[Material provided]
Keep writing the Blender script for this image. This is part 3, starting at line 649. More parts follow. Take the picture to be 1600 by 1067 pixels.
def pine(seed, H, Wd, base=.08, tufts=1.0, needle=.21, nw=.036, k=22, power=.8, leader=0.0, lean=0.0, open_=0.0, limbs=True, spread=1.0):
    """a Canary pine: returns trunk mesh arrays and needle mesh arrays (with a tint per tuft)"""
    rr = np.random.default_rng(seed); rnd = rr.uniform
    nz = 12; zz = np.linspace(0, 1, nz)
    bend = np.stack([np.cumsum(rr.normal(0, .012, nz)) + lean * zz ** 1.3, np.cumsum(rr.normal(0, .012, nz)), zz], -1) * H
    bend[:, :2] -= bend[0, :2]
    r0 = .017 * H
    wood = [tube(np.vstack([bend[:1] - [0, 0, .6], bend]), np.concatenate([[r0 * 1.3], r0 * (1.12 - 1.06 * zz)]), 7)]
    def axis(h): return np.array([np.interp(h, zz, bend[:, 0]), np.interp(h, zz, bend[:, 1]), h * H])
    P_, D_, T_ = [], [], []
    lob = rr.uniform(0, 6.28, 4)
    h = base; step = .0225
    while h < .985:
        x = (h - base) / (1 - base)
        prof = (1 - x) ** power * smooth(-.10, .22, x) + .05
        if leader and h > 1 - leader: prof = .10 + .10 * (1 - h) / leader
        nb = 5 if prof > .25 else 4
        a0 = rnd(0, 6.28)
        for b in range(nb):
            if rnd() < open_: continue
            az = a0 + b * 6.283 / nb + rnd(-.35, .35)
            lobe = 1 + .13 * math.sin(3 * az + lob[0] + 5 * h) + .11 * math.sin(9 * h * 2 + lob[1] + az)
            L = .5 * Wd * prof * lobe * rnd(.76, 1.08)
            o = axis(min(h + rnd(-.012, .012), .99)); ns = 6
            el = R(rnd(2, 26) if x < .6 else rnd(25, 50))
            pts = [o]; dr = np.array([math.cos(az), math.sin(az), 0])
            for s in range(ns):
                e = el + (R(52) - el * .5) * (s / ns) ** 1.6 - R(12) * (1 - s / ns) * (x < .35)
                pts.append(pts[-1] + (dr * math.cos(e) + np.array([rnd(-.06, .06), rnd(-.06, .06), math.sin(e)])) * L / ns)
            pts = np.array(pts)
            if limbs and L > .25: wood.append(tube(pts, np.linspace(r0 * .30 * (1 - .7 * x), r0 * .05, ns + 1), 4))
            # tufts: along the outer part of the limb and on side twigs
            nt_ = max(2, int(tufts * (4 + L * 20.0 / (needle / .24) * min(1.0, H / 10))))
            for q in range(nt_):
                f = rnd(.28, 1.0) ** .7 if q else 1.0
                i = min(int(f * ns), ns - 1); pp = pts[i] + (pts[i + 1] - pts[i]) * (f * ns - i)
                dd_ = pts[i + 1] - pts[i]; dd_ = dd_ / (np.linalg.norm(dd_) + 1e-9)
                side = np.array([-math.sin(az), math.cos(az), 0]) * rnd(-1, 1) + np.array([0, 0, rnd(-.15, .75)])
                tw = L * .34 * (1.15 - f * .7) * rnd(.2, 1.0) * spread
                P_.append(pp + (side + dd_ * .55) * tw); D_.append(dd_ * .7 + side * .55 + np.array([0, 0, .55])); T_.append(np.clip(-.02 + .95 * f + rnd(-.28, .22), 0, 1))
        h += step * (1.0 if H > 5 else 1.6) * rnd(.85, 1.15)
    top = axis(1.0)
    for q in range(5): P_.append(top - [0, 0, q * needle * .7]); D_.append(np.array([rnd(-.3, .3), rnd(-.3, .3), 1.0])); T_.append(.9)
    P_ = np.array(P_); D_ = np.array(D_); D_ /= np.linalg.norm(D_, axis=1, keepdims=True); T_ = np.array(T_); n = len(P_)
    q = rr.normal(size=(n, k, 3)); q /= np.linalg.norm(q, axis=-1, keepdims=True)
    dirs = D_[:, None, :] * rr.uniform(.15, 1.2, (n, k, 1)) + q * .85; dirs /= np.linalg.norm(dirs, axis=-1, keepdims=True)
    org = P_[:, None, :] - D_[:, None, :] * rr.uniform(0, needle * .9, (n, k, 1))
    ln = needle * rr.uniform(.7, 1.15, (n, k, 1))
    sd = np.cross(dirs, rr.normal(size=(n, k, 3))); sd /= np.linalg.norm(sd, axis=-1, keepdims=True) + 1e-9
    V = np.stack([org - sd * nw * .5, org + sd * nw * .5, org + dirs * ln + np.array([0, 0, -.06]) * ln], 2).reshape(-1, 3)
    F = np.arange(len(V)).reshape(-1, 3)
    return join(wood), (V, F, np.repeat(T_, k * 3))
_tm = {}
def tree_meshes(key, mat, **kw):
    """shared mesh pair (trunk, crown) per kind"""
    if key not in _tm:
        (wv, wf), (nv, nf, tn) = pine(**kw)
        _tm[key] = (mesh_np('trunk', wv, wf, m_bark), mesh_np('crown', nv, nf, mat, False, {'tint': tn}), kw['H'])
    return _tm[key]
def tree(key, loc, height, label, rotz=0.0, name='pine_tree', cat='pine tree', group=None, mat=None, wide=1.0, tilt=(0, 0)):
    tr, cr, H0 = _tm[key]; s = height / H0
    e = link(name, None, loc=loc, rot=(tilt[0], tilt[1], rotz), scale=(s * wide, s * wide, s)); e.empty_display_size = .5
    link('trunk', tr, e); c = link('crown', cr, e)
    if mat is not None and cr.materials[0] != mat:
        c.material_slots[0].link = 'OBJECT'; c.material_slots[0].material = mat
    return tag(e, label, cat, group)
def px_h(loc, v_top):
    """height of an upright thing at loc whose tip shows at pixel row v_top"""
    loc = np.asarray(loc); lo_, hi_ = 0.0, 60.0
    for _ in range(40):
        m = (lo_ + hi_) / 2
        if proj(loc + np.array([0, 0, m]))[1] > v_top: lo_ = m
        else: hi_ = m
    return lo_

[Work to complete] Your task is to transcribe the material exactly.

[In response]
Keep writing the Blender script for this image. This is part 3, starting at line 649. More parts follow. Take the picture to be 1600 by 1067 pixels.
def pine(seed, H, Wd, base=.08, tufts=1.0, needle=.21, nw=.036, k=22, power=.8, leader=0.0, lean=0.0, open_=0.0, limbs=True, spread=1.0):
    """a Canary pine: returns trunk mesh arrays and needle mesh arrays (with a tint per tuft)"""
    rr = np.random.default_rng(seed); rnd = rr.uniform
    nz = 12; zz = np.linspace(0, 1, nz)
    bend = np.stack([np.cumsum(rr.normal(0, .012, nz)) + lean * zz ** 1.3, np.cumsum(rr.normal(0, .012, nz)), zz], -1) * H
    bend[:, :2] -= bend[0, :2]
    r0 = .017 * H
    wood = [tube(np.vstack([bend[:1] - [0, 0, .6], bend]), np.concatenate([[r0 * 1.3], r0 * (1.12 - 1.06 * zz)]), 7)]
    def axis(h): return np.array([np.interp(h, zz, bend[:, 0]), np.interp(h, zz, bend[:, 1]), h * H])
    P_, D_, T_ = [], [], []
    lob = rr.uniform(0, 6.28, 4)
    h = base; step = .0225
    while h < .985:
        x = (h - base) / (1 - base)
        prof = (1 - x) ** power * smooth(-.10, .22, x) + .05
        if leader and h > 1 - leader: prof = .10 + .10 * (1 - h) / leader
        nb = 5 if prof > .25 else 4
        a0 = rnd(0, 6.28)
        for b in range(nb):
            if rnd() < open_: continue
            az = a0 + b * 6.283 / nb + rnd(-.35, .35)
            lobe = 1 + .13 * math.sin(3 * az + lob[0] + 5 * h) + .11 * math.sin(9 * h * 2 + lob[1] + az)
            L = .5 * Wd * prof * lobe * rnd(.76, 1.08)
            o = axis(min(h + rnd(-.012, .012), .99)); ns = 6
            el = R(rnd(2, 26) if x < .6 else rnd(25, 50))
            pts = [o]; dr = np.array([math.cos(az), math.sin(az), 0])
            for s in range(ns):
                e = el + (R(52) - el * .5) * (s / ns) ** 1.6 - R(12) * (1 - s / ns) * (x < .35)
                pts.append(pts[-1] + (dr * math.cos(e) + np.array([rnd(-.06, .06), rnd(-.06, .06), math.sin(e)])) * L / ns)
            pts = np.array(pts)
            if limbs and L > .25: wood.append(tube(pts, np.linspace(r0 * .30 * (1 - .7 * x), r0 * .05, ns + 1), 4))
            # tufts: along the outer part of the limb and on side twigs
            nt_ = max(2, int(tufts * (4 + L * 20.0 / (needle / .24) * min(1.0, H / 10))))
            for q in range(nt_):
                f = rnd(.28, 1.0) ** .7 if q else 1.0
                i = min(int(f * ns), ns - 1); pp = pts[i] + (pts[i + 1] - pts[i]) * (f * ns - i)
                dd_ = pts[i + 1] - pts[i]; dd_ = dd_ / (np.linalg.norm(dd_) + 1e-9)
                side = np.array([-math.sin(az), math.cos(az), 0]) * rnd(-1, 1) + np.array([0, 0, rnd(-.15, .75)])
                tw = L * .34 * (1.15 - f * .7) * rnd(.2, 1.0) * spread
                P_.append(pp + (side + dd_ * .55) * tw); D_.append(dd_ * .7 + side * .55 + np.array([0, 0, .55])); T_.append(np.clip(-.02 + .95 * f + rnd(-.28, .22), 0, 1))
        h += step * (1.0 if H > 5 else 1.6) * rnd(.85, 1.15)
    top = axis(1.0)
    for q in range(5): P_.append(top - [0, 0, q * needle * .7]); D_.append(np.array([rnd(-.3, .3), rnd(-.3, .3), 1.0])); T_.append(.9)
    P_ = np.array(P_); D_ = np.array(D_); D_ /= np.linalg.norm(D_, axis=1, keepdims=True); T_ = np.array(T_); n = len(P_)
    q = rr.normal(size=(n, k, 3)); q /= np.linalg.norm(q, axis=-1, keepdims=True)
    dirs = D_[:, None, :] * rr.uniform(.15, 1.2, (n, k, 1)) + q * .85; dirs /= np.linalg.norm(dirs, axis=-1, keepdims=True)
    org = P_[:, None, :] - D_[:, None, :] * rr.uniform(0, needle * .9, (n, k, 1))
    ln = needle * rr.uniform(.7, 1.15, (n, k, 1))
    sd = np.cross(dirs, rr.normal(size=(n, k, 3))); sd /= np.linalg.norm(sd, axis=-1, keepdims=True) + 1e-9
    V = np.stack([org - sd * nw * .5, org + sd * nw * .5, org + dirs * ln + np.array([0, 0, -.06]) * ln], 2).reshape(-1, 3)
    F = np.arange(len(V)).reshape(-1, 3)
    return join(wood), (V, F, np.repeat(T_, k * 3))
_tm = {}
def tree_meshes(key, mat, **kw):
    """shared mesh pair (trunk, crown) per kind"""
    if key not in _tm:
        (wv, wf), (nv, nf, tn) = pine(**kw)
        _tm[key] = (mesh_np('trunk', wv, wf, m_bark), mesh_np('crown', nv, nf, mat, False, {'tint': tn}), kw['H'])
    return _tm[key]
def tree(key, loc, height, label, rotz=0.0, name='pine_tree', cat='pine tree', group=None, mat=None, wide=1.0, tilt=(0, 0)):
    tr, cr, H0 = _tm[key]; s = height / H0
    e = link(name, None, loc=loc, rot=(tilt[0], tilt[1], rotz), scale=(s * wide, s * wide, s)); e.empty_display_size = .5
    link('trunk', tr, e); c = link('crown', cr, e)
    if mat is not None and cr.materials[0] != mat:
        c.material_slots[0].link = 'OBJECT'; c.material_slots[0].material = mat
    return tag(e, label, cat, group)
def px_h(loc, v_top):
    """height of an upright thing at loc whose tip shows at pixel row v_top"""
    loc = np.asarray(loc); lo_, hi_ = 0.0, 60.0
    for _ in range(40):
        m = (lo_ + hi_) / 2
        if proj(loc + np.array([0, 0, m]))[1] > v_top: lo_ = m
        else: hi_ = m
    return lo_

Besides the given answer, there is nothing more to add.